Congratulations, DJ Phil !!!
Good math and to the point  :tu: :tu:
I also find that long nights trying to understand something pays up.
Being able to concentrate without noise or interruptions for a few hours, digging deeper and deeper means a lot.
I'd only add:

the built in sticky pad makes them easy to use.
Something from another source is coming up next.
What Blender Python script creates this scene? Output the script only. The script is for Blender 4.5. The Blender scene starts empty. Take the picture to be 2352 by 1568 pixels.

I'm not sure I'd trust the adhesive

Me neither, specially because its thermal resistance is horrendous.
I see them as a gimmick intended to sell them to non-technical people.
Pull and drop the adhesive into the wastebasket and use real grease as a macho man.
I'd drill a small hole in the heatsink and mount the IC with a self tapping screw (no space for bolt and nut)
Thanks God IC case *is* ground so you need no mica.
Nice find !!!
I usually bolt everything that heats to the aluminum back panel (free heatsink) but sometimes in very compact designs I bolt a small CPU heatsink + cooler fan to the backpanel itself, to help it dissipate extra heat.
Be careful because some CPU heatsinks have two ridges along the border, which lets them sit flat over a square small CPU chip, but not against a flat aluminum sheet.